<<<<
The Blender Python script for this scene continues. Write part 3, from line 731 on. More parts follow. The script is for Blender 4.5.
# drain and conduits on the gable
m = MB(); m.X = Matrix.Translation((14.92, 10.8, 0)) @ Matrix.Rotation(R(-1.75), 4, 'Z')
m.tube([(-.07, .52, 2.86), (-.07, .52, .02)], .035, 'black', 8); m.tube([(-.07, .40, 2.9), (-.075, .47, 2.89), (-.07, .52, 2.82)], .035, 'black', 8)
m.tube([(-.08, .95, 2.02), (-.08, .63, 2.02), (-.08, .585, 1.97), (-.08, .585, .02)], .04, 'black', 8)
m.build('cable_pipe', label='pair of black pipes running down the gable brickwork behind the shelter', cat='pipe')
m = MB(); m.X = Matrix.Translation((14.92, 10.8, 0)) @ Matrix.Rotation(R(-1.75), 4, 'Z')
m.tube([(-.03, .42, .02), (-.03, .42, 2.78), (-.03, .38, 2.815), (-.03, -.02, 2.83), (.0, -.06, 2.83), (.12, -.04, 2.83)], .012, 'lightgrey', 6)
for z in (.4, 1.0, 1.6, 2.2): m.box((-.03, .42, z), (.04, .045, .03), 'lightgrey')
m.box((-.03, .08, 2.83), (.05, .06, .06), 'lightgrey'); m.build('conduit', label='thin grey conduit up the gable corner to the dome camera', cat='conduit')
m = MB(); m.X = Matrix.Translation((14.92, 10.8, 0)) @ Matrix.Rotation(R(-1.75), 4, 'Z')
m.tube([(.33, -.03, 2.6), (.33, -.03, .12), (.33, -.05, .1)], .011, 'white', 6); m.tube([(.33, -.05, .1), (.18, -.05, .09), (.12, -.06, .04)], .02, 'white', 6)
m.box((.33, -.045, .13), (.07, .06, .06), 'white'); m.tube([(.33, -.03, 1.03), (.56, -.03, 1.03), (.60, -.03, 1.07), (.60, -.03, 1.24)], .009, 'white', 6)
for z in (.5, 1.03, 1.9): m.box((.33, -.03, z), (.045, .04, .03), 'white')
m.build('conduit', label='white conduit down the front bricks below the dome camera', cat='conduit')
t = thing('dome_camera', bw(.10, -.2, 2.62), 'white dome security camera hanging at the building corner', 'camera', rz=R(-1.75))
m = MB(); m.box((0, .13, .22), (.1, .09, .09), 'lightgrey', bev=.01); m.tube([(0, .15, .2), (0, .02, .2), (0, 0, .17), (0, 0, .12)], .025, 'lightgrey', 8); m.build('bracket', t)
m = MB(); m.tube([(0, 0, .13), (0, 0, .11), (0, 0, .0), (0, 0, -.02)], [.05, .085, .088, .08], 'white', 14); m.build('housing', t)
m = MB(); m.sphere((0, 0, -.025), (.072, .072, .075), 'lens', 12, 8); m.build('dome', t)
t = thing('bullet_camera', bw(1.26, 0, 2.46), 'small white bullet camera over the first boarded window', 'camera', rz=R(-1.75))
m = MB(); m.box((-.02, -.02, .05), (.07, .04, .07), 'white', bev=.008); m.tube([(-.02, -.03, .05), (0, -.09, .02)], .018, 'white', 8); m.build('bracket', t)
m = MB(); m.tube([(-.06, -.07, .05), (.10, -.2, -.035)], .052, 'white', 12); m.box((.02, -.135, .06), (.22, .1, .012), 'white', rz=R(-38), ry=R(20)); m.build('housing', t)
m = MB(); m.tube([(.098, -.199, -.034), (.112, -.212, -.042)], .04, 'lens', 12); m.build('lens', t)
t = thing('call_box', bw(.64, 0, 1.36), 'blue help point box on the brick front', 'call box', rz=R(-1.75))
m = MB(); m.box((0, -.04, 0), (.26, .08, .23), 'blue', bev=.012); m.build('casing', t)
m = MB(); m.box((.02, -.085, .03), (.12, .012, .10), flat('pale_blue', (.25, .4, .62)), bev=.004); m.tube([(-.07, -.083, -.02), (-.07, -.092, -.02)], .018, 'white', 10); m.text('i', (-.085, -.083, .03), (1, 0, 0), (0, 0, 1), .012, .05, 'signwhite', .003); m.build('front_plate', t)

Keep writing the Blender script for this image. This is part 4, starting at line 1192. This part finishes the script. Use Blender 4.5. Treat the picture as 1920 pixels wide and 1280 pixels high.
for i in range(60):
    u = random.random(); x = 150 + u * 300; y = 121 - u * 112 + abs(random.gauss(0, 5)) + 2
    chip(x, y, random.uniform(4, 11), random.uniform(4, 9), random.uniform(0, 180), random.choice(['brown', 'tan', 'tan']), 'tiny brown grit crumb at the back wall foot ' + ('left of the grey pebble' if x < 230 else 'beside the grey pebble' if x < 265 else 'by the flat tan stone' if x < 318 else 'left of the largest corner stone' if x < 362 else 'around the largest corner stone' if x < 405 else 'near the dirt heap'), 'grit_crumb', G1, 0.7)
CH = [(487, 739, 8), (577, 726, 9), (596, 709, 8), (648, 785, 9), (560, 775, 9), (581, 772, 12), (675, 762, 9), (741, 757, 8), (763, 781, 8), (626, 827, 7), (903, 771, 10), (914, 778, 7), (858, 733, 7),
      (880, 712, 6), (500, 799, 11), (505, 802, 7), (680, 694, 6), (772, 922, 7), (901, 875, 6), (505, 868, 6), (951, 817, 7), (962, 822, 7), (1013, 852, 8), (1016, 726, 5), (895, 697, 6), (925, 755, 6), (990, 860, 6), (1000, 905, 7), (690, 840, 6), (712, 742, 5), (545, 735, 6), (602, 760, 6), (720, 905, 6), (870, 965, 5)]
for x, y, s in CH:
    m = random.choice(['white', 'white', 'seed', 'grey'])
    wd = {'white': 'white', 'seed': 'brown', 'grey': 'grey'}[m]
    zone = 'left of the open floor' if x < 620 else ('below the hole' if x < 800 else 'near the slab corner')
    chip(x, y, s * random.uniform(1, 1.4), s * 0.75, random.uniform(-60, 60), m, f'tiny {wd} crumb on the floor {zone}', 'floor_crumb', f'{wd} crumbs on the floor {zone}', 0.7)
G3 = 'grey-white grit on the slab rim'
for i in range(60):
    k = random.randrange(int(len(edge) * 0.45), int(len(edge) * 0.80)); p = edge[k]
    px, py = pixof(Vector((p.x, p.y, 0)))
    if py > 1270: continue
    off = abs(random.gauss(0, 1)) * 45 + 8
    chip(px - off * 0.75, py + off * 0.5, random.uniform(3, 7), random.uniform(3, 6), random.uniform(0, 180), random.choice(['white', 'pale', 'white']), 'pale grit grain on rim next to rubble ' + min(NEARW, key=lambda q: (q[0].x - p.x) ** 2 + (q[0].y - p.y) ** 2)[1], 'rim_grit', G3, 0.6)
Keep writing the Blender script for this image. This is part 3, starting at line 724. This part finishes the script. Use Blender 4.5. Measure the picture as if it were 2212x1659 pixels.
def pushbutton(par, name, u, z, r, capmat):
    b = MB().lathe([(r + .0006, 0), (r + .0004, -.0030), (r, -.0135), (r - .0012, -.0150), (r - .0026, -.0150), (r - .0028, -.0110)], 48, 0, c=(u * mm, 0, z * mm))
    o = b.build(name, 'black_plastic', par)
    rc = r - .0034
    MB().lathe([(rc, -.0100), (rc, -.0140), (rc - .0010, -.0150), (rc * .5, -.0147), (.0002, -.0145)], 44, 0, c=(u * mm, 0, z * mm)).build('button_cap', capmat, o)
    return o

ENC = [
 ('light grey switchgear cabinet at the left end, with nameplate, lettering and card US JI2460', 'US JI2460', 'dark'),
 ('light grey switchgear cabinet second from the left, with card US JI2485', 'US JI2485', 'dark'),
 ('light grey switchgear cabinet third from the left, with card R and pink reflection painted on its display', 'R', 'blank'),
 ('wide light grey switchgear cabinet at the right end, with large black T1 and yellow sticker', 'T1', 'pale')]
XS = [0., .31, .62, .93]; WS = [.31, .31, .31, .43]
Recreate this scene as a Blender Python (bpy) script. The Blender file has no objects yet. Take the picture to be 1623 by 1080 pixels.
>>>>
## [AIM OF THE EXERCISE]
In the records above, find each line that holds the word "image"; copy all such lines.

## [TASK OUTPUT]
Keep writing the Blender script for this image. This is part 4, starting at line 1192. This part finishes the script. Use Blender 4.5. Treat the picture as 1920 pixels wide and 1280 pixels high.
Keep writing the Blender script for this image. This is part 3, starting at line 724. This part finishes the script. Use Blender 4.5. Measure the picture as if it were 2212x1659 pixels.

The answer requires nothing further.